Copy the lines verbatim, beginning with the line that contains "YE-.13, .81, 1.86, ch=.001)" and continuing through the end of the data, and only those lines.

Task material:
————

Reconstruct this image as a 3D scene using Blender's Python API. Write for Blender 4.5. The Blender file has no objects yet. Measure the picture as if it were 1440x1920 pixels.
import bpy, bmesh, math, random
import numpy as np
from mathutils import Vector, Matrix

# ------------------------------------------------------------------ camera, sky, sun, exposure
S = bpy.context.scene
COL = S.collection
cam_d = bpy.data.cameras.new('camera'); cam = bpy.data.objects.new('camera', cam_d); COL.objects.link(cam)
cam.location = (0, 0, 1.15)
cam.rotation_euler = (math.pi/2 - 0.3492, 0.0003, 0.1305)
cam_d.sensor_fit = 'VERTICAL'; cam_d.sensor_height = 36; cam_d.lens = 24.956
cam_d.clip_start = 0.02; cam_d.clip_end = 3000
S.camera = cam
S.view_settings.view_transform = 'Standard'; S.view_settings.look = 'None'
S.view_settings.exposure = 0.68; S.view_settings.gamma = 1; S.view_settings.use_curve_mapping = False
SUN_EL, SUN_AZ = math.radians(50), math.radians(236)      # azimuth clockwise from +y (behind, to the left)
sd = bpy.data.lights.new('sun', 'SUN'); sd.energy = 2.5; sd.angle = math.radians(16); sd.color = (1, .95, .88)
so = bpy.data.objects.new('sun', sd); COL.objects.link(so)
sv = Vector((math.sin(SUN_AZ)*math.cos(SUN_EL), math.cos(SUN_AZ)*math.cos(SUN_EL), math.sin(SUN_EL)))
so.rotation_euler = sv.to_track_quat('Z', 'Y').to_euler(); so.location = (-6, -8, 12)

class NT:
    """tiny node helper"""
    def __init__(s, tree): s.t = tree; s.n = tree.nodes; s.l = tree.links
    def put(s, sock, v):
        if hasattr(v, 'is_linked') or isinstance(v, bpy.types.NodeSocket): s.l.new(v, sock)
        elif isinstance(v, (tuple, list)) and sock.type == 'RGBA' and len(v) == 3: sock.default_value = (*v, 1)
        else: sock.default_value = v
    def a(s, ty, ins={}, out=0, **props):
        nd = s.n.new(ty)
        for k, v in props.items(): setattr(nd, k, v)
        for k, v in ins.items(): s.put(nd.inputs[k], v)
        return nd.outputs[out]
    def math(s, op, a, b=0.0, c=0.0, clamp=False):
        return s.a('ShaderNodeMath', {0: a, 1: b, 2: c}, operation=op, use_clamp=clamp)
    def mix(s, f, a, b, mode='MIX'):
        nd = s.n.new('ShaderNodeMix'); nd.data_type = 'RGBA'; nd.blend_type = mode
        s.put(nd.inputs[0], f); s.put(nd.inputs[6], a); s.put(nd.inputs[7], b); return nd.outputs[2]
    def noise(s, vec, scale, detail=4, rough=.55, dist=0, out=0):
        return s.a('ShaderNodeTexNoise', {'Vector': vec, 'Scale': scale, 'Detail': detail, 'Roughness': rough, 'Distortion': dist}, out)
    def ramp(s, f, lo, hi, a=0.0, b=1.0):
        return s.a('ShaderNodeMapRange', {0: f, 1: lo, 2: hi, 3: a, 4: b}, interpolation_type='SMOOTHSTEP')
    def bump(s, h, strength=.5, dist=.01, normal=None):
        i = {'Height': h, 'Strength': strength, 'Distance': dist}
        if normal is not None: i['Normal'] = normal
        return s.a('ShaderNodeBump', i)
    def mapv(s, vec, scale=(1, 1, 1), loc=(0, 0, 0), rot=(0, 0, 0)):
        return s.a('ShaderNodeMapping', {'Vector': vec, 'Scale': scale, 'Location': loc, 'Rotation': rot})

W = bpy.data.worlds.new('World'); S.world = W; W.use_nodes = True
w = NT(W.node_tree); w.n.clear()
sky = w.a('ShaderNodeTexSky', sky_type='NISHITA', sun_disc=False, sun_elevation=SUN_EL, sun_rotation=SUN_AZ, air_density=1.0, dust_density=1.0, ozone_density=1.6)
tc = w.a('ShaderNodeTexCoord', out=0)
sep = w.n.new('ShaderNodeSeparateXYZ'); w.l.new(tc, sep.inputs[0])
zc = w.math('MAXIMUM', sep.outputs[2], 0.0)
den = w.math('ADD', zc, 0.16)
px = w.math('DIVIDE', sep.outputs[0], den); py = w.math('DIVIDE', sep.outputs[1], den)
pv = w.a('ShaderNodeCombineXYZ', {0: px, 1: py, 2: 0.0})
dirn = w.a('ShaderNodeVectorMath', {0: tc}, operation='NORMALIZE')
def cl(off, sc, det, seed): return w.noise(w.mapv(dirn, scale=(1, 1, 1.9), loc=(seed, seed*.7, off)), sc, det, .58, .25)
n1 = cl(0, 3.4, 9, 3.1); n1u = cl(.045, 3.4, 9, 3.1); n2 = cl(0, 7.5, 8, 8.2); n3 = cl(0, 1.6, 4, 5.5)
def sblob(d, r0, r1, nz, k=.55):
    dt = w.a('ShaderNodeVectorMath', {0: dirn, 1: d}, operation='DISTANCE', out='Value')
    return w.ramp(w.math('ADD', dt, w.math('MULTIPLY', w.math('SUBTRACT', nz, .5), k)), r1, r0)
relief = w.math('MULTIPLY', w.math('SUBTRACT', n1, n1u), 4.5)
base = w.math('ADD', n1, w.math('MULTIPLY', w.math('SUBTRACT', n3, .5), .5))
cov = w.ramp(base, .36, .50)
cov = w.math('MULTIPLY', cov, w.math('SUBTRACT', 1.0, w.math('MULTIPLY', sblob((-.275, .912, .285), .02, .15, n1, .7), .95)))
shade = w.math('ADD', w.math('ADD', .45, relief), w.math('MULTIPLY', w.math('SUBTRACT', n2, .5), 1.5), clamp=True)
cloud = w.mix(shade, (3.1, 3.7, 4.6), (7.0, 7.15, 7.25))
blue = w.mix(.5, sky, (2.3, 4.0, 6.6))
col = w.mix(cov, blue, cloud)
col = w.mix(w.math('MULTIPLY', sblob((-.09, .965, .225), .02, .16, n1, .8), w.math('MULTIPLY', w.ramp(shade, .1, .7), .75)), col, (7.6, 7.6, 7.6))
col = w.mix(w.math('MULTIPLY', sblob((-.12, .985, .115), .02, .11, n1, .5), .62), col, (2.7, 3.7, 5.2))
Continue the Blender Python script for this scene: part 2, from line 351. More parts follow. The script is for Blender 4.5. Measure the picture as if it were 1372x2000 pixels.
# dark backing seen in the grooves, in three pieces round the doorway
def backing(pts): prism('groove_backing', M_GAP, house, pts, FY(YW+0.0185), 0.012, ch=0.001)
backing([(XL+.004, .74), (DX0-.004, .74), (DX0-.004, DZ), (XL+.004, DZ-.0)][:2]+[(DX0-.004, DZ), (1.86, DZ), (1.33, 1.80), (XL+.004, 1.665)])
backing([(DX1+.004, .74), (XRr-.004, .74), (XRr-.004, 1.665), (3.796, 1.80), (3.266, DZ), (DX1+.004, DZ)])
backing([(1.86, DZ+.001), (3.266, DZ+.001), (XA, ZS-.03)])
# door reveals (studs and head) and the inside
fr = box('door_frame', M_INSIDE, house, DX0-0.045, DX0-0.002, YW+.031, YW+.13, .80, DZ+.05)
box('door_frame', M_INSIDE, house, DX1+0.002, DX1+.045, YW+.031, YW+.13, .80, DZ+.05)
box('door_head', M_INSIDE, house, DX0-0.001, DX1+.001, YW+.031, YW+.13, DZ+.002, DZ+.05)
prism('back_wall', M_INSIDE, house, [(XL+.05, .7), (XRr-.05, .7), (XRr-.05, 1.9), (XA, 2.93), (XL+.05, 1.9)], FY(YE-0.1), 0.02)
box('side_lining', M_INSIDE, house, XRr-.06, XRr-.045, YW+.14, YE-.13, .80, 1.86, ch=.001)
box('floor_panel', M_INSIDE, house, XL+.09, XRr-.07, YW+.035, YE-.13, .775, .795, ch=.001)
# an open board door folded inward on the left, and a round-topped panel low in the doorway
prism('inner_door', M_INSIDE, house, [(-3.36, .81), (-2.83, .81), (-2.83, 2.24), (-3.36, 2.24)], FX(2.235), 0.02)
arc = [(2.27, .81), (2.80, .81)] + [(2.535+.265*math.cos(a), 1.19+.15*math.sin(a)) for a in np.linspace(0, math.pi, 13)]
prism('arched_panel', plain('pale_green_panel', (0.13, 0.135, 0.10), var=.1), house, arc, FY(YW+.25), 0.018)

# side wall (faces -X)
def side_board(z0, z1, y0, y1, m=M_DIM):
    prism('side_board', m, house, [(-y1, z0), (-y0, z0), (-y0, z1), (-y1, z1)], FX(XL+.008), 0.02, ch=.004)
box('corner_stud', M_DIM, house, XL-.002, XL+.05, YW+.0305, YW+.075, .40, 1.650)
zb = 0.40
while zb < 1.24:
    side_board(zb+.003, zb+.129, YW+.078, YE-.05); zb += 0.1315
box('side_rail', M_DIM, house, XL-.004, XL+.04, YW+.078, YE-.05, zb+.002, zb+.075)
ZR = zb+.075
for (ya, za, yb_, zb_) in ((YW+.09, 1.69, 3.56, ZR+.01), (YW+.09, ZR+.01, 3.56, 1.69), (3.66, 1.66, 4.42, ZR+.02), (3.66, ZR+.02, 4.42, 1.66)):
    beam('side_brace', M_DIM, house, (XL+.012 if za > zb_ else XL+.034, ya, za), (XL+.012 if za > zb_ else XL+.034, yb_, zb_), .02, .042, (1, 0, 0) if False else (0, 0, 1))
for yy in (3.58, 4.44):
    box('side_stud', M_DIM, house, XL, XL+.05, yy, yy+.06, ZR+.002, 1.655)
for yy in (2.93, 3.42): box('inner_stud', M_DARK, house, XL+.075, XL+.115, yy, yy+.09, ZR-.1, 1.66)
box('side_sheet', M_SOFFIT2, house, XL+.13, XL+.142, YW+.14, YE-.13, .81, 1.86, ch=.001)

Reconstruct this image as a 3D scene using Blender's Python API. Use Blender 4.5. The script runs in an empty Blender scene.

————

Right answer:
box('side_sheet', M_SOFFIT2, house, XL+.13, XL+.142, YW+.14, YE-.13, .81, 1.86, ch=.001)

Reconstruct this image as a 3D scene using Blender's Python API. Use Blender 4.5. The script runs in an empty Blender scene.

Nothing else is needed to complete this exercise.